In an exciting new book from the Edinburg University Press, the English department’s Professor Ed Gieskes provides a fresh way to understand the mutability of genre in early modern theater.


Generic Innovation in Shakespeare and His Contemporaries (2023) investigates the processes by which such genres as romance, tragedy, and comedy were transformed by dramatists in this period. Unlike much prior scholarship, Gieskes’ book contends that such change happened largely as a result of competition within the dramatic field. He draws on the work of Bakhtin and Bourdieu, as well as on theatre history, book history, and literary criticism, to advance an argument about generic change as one effect of dramatists’ creative-combative confrontations with each other in the field of cultural production.

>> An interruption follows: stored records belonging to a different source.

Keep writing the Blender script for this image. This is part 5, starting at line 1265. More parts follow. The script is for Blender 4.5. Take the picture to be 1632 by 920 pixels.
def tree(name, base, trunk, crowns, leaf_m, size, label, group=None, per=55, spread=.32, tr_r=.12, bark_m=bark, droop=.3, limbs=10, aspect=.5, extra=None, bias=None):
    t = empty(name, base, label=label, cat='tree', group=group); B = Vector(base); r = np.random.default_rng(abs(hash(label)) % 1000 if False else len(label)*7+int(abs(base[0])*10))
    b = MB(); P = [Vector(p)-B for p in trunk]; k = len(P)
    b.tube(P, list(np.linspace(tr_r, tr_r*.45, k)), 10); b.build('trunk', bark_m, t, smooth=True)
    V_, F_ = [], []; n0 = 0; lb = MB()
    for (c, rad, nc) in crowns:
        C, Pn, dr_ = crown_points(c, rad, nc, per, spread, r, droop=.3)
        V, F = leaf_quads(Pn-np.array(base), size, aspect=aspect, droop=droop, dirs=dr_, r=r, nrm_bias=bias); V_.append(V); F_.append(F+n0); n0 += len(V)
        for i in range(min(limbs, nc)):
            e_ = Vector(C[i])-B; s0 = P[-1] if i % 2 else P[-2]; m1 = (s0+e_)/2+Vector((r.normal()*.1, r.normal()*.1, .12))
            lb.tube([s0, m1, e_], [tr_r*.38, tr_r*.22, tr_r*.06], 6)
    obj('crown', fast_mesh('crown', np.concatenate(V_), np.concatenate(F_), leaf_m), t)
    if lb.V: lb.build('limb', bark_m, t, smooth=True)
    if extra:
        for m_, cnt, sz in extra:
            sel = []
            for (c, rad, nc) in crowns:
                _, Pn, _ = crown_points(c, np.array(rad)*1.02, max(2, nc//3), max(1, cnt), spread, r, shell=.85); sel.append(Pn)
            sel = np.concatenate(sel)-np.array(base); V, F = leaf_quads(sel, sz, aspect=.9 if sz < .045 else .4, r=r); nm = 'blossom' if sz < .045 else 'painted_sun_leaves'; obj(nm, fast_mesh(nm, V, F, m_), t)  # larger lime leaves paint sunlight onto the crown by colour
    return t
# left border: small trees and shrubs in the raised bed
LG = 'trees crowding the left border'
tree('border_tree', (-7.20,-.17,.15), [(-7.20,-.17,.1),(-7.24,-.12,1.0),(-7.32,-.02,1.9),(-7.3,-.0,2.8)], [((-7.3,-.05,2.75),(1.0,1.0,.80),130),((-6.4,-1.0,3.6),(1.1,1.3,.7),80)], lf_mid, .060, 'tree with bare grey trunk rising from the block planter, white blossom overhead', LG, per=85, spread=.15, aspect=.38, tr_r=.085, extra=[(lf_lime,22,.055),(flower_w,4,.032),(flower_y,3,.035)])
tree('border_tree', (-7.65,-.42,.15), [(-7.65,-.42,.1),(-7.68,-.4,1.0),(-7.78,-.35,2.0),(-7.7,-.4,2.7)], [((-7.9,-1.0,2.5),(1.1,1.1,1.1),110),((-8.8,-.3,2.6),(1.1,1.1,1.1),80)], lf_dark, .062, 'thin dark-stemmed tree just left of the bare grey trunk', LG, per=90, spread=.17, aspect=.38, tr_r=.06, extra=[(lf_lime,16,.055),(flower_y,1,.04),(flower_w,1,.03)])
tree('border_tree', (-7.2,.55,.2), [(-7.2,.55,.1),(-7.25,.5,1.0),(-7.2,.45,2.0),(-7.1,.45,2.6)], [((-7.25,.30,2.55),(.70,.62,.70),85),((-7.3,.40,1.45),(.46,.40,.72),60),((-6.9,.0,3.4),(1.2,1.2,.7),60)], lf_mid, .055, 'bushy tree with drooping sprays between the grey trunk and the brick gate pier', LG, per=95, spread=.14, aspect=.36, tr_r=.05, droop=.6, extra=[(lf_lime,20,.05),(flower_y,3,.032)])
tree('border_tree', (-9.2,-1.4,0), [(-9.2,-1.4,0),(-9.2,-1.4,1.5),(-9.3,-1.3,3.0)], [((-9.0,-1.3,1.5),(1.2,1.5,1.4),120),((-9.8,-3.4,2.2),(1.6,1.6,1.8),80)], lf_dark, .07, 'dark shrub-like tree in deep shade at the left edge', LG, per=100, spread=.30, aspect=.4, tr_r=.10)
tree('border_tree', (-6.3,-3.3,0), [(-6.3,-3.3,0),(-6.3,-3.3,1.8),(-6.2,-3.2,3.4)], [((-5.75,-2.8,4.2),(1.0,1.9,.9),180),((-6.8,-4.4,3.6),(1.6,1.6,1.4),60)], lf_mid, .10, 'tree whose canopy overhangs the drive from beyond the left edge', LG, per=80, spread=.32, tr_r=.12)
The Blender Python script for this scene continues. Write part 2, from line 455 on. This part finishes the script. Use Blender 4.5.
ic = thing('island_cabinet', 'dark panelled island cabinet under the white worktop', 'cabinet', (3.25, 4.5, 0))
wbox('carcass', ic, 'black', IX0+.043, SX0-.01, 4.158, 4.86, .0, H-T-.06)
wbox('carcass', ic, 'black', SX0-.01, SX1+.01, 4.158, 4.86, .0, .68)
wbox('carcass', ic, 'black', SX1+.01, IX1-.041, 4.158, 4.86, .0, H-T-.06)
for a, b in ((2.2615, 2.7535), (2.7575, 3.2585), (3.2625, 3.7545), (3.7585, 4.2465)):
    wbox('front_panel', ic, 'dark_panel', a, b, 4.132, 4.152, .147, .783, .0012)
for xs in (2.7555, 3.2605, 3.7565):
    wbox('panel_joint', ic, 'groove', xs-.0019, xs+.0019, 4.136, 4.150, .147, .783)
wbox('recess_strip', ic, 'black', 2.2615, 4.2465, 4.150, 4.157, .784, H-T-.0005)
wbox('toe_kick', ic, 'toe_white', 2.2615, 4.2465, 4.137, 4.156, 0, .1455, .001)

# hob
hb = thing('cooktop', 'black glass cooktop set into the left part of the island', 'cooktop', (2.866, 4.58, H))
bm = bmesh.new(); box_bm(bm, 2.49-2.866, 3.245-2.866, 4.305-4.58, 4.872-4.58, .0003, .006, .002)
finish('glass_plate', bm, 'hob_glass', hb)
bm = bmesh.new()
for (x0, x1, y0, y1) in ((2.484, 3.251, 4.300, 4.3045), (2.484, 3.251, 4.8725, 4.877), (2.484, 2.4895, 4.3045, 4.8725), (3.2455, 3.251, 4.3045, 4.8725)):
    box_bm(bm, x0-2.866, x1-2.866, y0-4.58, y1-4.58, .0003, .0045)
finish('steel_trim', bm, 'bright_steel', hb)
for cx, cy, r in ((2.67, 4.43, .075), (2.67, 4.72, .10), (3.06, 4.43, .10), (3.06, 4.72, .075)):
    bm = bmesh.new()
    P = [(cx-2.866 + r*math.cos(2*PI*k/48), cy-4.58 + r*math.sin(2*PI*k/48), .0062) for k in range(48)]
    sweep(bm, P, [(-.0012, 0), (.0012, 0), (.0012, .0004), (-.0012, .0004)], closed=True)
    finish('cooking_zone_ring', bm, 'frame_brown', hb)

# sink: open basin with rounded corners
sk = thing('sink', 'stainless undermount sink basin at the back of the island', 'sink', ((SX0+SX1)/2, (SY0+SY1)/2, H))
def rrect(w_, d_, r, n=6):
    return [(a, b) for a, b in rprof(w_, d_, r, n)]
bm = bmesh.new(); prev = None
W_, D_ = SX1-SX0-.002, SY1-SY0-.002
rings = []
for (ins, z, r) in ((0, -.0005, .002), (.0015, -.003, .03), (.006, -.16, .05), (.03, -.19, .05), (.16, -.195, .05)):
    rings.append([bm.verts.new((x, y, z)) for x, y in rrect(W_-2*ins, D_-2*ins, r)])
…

Professor Gieskes has previously written the monograph Representing the Professions (Delaware, 2006) and co-edited (with Kirk Melnikoff) Writing Robert Greene: New Essays on England’s First Notorious Professional Writer (Ashgate, 2008). Recent publications include: “Material and Institutional Contexts of Early Modern Drama: An A-Z” in the Arden Handbook to Shakespeare and Early Modern Drama (Arden Shakespeare, 2022), “‘materia conveniente modis’: Ovid and Drama” in Ovid and Adaptation in Early Modern English Theater (Edinburgh University Press, 2019), “Rumour’s Household: Truth, Memory, Fiction, History” in Shakespeare and Memory (Routledge, 2017), and “Learning and Teaching Resources: History, Politics, and Edward II” (Arden Shakespeare, 2017).

Generic Innovation in Shakespeare and His Contemporaries  has begun to receive praise from prominent scholars in the field.

For Gieskes, early modern dramatic genres are social: not things to be understood in relation to abstract formal ideals, but processes negotiated within the dynamic contexts of literary production. His rich and wide-ranging book shows how the innovations of Shakespearean drama were the product both of a competitive theatrical marketplace and of a broader, complex, and deeply self-conscious poetic environment.